As I followed her through the conferences of the late 1970s, I kept bumping into shadows.  

Lorde, relegated to the role of “commentator" at the closing session “The Personal and the Political” of the 1979 The Second Sex Thirty Years Later Conference delivered what would become The Master's Tools

I began initially attempting to determine who specifically Lorde addressed in these remarks. According to her biographer Alexis de Veaux, Lorde's remarks refered to "papers written by Linda Gordon, Camille Bristow, Bonnie Johnson, Manuela Fraire, and the conference coordinator, Jessica Benjamin — as embodying the limitations of the conference's scope.”    



As I track the panelists I realized that two African American women, Bonnie Johnson and Camille Bristow, gave a paper “Both And"described as "reflections on being black feminists."  

Was Lorde criticizing them when she said 

"racism, sexism and homophobia are inseparable. Yet to read this program is to assume that lesbian and black women have no input into existentialism, the erotic, Women's culture and silence, developing feminist theory, or heterosexuality and power."

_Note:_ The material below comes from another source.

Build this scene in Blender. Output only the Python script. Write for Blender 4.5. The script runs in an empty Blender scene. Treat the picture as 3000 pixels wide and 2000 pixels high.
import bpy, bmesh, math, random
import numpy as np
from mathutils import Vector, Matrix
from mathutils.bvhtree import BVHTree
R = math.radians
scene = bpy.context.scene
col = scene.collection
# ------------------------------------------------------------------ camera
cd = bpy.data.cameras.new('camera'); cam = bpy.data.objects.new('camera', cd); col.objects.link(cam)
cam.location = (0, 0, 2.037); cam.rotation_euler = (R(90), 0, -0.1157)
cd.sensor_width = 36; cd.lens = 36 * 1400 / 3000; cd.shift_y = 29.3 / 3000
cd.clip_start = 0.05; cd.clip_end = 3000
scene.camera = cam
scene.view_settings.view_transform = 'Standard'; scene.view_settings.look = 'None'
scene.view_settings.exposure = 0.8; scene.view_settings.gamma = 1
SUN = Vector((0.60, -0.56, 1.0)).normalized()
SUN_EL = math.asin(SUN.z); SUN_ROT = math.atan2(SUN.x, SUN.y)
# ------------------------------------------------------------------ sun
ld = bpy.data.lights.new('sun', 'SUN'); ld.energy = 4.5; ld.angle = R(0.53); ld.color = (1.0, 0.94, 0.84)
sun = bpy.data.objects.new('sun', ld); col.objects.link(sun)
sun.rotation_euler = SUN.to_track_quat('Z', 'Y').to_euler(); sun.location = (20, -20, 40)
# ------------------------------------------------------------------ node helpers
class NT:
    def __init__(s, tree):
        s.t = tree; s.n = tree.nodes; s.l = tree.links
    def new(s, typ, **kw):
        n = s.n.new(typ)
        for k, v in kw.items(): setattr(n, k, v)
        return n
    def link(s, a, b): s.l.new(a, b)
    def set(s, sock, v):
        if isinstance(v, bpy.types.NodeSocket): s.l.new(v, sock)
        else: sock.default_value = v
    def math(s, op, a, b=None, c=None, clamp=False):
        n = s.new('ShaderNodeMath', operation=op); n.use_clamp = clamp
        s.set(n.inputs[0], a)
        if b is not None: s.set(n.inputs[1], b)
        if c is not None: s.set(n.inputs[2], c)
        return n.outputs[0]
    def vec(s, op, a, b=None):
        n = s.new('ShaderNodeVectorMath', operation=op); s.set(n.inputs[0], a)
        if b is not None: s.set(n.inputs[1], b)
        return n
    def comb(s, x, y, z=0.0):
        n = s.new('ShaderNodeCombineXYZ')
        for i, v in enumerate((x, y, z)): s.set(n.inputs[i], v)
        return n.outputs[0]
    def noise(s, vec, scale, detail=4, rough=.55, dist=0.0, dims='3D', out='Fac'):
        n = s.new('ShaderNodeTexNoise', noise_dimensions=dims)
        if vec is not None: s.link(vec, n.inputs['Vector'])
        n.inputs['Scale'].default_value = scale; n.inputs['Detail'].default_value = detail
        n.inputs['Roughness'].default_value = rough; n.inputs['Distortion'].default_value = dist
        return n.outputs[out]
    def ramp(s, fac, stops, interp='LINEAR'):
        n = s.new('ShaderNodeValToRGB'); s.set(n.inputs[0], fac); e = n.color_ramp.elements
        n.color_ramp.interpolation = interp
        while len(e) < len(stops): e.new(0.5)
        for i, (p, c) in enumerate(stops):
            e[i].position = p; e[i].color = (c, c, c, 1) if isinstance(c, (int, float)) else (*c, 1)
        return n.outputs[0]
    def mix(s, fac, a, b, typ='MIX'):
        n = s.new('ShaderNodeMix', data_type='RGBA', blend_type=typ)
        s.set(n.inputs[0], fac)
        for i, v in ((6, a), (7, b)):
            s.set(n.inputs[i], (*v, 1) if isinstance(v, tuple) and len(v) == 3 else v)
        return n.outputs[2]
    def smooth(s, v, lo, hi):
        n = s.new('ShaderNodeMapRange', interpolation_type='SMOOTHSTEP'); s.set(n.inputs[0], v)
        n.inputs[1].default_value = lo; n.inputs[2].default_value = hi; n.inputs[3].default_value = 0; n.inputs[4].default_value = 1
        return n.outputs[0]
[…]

A total of five sessions and two concurrent groupings of fifteen workshops occurred at the conference. 

 
Lorde's specific references to “existentialism, the erotic, women’s culture and silence, developing feminist theory, or heterosexuality and power” are the individual "sessions" not to the concurrent "workshops."  Yet it would also seem that she did not include Bristow and Johnson in her condemnation as she remarked "what does it mean in personal and political terms when even the two black women who present here were literally found at the last hour?" 

 However, as I trace the The Master's Tools from audio tape to feminist periodicals to This Bridge Called My Back (1981) and Sister Outsider (1984 below), I see that by 1981 Lorde excises Johnson and Bristow's names from her text, referring to them only as Black Panelists. 

What do I do with this knowledge? I set out to find out why black lesbian feminists appear largely as sister outsider ghostly presences in the footnotes of academic books, and I find that Audre Lorde herself took their names out?




Who were these women? Camille Bristow I identified easily, but Bonnie Johnson, with her not uncommon name, proved more difficult.